The features, functions, and advantages can be achieved
independently in various embodiments of the present inventions or
may be combined in yet other embodiments.
BRIEF DESCRIPTION OF THE DRAWINGS
The present invention will become more fully understood from the
detailed description and the accompanying drawings, wherein:
FIG. 1 is a perspective view of a preferred embodiment of an
antenna system in accordance with the present invention;
FIG. 2 is a partially exploded perspective view of one module row
of the antenna of FIG. 1;
FIG. 3 is a view of the opposite side of the module row of FIG.
2;
FIG. 4 is an exploded perspective view of a portion of the module
row of FIG. 3;
FIG. 5 is a plan view of a portion of the mandrel in accordance
with arrows 5 in FIG. 2;
FIG. 6 is a perspective view of a lower portion of the module row
of FIG. 2 with the fasteners omitted; and
FIG. 7 is an end view of a portion of the module row of FIG. 2.

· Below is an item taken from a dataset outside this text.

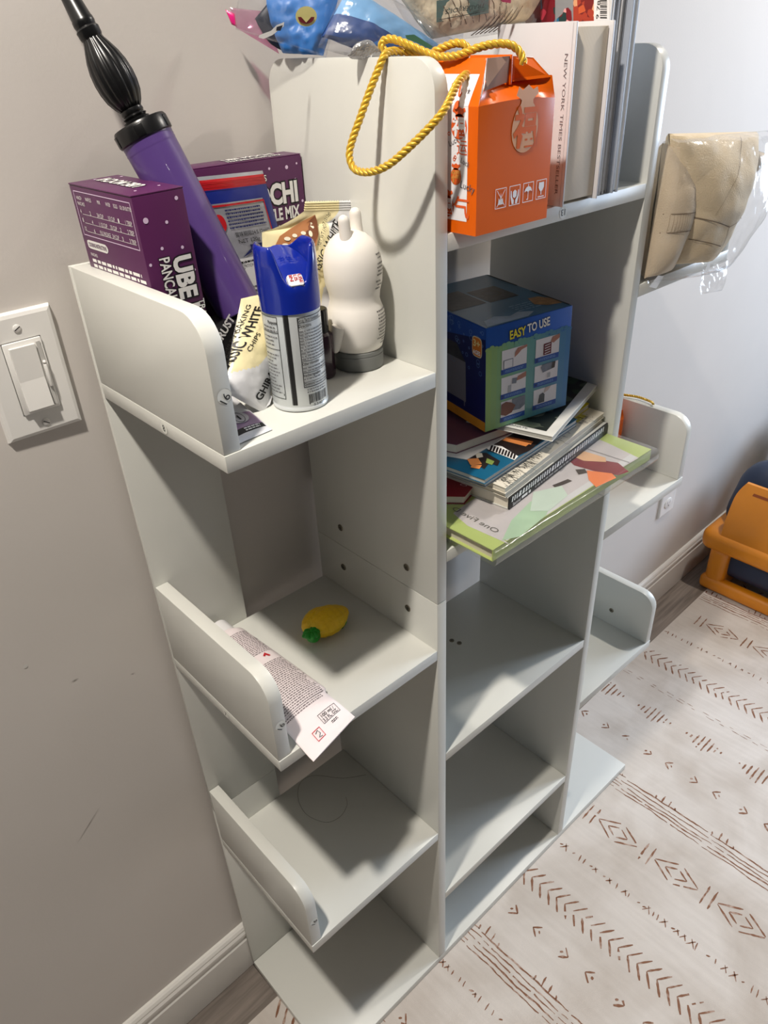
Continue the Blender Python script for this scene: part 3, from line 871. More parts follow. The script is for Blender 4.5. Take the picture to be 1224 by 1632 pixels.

DETAILED DESCRIPTION OF THE PREFERRED EMBODIMENTS
The following description of the preferred embodiment(s) is merely
exemplary in nature and is in no way intended to limit the
invention, its application, or uses.
Referring to FIG. 1, an antenna system 10 in accordance with the
preferred embodiment of the present invention is shown. The antenna
system 10 is illustrated as a phased array antenna system having a
plurality of identical antenna module rows 12, each of which
comprises a plurality of eight element phased array antenna modules
16 supported on a printed wiring board 18. Thus, each antenna
module row 12 has 32 elements. Each module row 12 is coupled at
opposite ends to a pair of manifolds 20 and 22. Manifold 20 forms
an input manifold that carries a cooling medium, for example a
fluid such as water, an inert gas, or any other flowable medium
capable of drawing heat from the module rows 12, from a supply
conduit 24 to supply the cooling medium to each module row 12.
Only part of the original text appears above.